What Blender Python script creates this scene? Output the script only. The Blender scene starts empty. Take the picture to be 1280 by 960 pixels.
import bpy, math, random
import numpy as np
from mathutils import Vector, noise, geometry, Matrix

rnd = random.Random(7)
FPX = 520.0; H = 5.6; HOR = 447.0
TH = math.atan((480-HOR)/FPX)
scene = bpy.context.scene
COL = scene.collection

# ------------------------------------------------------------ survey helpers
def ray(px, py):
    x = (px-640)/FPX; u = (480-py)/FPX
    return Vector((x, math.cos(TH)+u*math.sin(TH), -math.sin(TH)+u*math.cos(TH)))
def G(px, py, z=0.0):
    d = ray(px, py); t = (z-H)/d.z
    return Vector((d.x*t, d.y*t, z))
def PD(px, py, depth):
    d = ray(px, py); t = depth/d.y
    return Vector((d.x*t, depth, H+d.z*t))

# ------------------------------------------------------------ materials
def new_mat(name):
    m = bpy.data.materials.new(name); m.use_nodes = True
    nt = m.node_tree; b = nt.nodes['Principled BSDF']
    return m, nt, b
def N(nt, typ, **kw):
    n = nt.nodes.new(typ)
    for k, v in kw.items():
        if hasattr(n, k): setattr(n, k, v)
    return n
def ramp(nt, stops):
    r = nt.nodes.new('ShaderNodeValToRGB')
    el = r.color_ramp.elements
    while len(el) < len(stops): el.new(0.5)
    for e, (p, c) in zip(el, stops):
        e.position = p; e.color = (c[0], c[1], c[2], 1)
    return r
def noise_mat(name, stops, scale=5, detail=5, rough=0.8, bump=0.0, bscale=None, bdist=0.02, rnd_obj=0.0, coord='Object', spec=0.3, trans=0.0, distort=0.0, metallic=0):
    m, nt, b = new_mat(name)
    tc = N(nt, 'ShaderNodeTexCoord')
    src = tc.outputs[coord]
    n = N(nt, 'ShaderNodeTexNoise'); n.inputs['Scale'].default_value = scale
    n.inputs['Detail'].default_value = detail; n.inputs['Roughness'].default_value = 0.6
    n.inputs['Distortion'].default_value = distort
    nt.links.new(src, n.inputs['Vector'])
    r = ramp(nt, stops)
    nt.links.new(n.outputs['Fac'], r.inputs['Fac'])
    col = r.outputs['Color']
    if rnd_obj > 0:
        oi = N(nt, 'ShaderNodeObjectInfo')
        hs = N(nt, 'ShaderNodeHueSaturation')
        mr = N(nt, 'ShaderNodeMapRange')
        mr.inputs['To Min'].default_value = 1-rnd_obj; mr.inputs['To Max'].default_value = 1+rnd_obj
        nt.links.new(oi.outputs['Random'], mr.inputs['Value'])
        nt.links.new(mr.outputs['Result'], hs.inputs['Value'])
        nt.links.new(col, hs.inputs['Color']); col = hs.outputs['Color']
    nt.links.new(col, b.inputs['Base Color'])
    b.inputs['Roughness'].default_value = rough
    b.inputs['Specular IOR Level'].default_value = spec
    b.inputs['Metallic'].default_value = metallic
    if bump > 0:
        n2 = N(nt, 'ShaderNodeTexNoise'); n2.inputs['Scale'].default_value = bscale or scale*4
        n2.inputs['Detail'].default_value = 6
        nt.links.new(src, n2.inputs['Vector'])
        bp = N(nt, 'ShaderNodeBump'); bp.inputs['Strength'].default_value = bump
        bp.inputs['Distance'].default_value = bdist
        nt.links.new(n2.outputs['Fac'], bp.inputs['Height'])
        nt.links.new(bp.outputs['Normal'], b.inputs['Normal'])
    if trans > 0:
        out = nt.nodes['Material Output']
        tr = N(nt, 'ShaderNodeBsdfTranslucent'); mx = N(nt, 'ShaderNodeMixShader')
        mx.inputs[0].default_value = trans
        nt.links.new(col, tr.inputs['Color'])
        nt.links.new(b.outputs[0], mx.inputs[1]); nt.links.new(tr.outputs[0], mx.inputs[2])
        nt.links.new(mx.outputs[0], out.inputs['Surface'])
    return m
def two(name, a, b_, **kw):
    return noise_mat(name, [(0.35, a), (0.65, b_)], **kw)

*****

■ WHAT YOU WILL DO
Repeat the listing above without any change.

■ SOLUTION TO THIS TASK
What Blender Python script creates this scene? Output the script only. The Blender scene starts empty. Take the picture to be 1280 by 960 pixels.
import bpy, math, random
import numpy as np
from mathutils import Vector, noise, geometry, Matrix

rnd = random.Random(7)
FPX = 520.0; H = 5.6; HOR = 447.0
TH = math.atan((480-HOR)/FPX)
scene = bpy.context.scene
COL = scene.collection

# ------------------------------------------------------------ survey helpers
def ray(px, py):
    x = (px-640)/FPX; u = (480-py)/FPX
    return Vector((x, math.cos(TH)+u*math.sin(TH), -math.sin(TH)+u*math.cos(TH)))
def G(px, py, z=0.0):
    d = ray(px, py); t = (z-H)/d.z
    return Vector((d.x*t, d.y*t, z))
def PD(px, py, depth):
    d = ray(px, py); t = depth/d.y
    return Vector((d.x*t, depth, H+d.z*t))

# ------------------------------------------------------------ materials
def new_mat(name):
    m = bpy.data.materials.new(name); m.use_nodes = True
    nt = m.node_tree; b = nt.nodes['Principled BSDF']
    return m, nt, b
def N(nt, typ, **kw):
    n = nt.nodes.new(typ)
    for k, v in kw.items():
        if hasattr(n, k): setattr(n, k, v)
    return n
def ramp(nt, stops):
    r = nt.nodes.new('ShaderNodeValToRGB')
    el = r.color_ramp.elements
    while len(el) < len(stops): el.new(0.5)
    for e, (p, c) in zip(el, stops):
        e.position = p; e.color = (c[0], c[1], c[2], 1)
    return r
def noise_mat(name, stops, scale=5, detail=5, rough=0.8, bump=0.0, bscale=None, bdist=0.02, rnd_obj=0.0, coord='Object', spec=0.3, trans=0.0, distort=0.0, metallic=0):
    m, nt, b = new_mat(name)
    tc = N(nt, 'ShaderNodeTexCoord')
    src = tc.outputs[coord]
    n = N(nt, 'ShaderNodeTexNoise'); n.inputs['Scale'].default_value = scale
    n.inputs['Detail'].default_value = detail; n.inputs['Roughness'].default_value = 0.6
    n.inputs['Distortion'].default_value = distort
    nt.links.new(src, n.inputs['Vector'])
    r = ramp(nt, stops)
    nt.links.new(n.outputs['Fac'], r.inputs['Fac'])
    col = r.outputs['Color']
    if rnd_obj > 0:
        oi = N(nt, 'ShaderNodeObjectInfo')
        hs = N(nt, 'ShaderNodeHueSaturation')
        mr = N(nt, 'ShaderNodeMapRange')
        mr.inputs['To Min'].default_value = 1-rnd_obj; mr.inputs['To Max'].default_value = 1+rnd_obj
        nt.links.new(oi.outputs['Random'], mr.inputs['Value'])
        nt.links.new(mr.outputs['Result'], hs.inputs['Value'])
        nt.links.new(col, hs.inputs['Color']); col = hs.outputs['Color']
    nt.links.new(col, b.inputs['Base Color'])
    b.inputs['Roughness'].default_value = rough
    b.inputs['Specular IOR Level'].default_value = spec
    b.inputs['Metallic'].default_value = metallic
    if bump > 0:
        n2 = N(nt, 'ShaderNodeTexNoise'); n2.inputs['Scale'].default_value = bscale or scale*4
        n2.inputs['Detail'].default_value = 6
        nt.links.new(src, n2.inputs['Vector'])
        bp = N(nt, 'ShaderNodeBump'); bp.inputs['Strength'].default_value = bump
        bp.inputs['Distance'].default_value = bdist
        nt.links.new(n2.outputs['Fac'], bp.inputs['Height'])
        nt.links.new(bp.outputs['Normal'], b.inputs['Normal'])
    if trans > 0:
        out = nt.nodes['Material Output']
        tr = N(nt, 'ShaderNodeBsdfTranslucent'); mx = N(nt, 'ShaderNodeMixShader')
        mx.inputs[0].default_value = trans
        nt.links.new(col, tr.inputs['Color'])
        nt.links.new(b.outputs[0], mx.inputs[1]); nt.links.new(tr.outputs[0], mx.inputs[2])
        nt.links.new(mx.outputs[0], out.inputs['Surface'])
    return m
def two(name, a, b_, **kw):
    return noise_mat(name, [(0.35, a), (0.65, b_)], **kw)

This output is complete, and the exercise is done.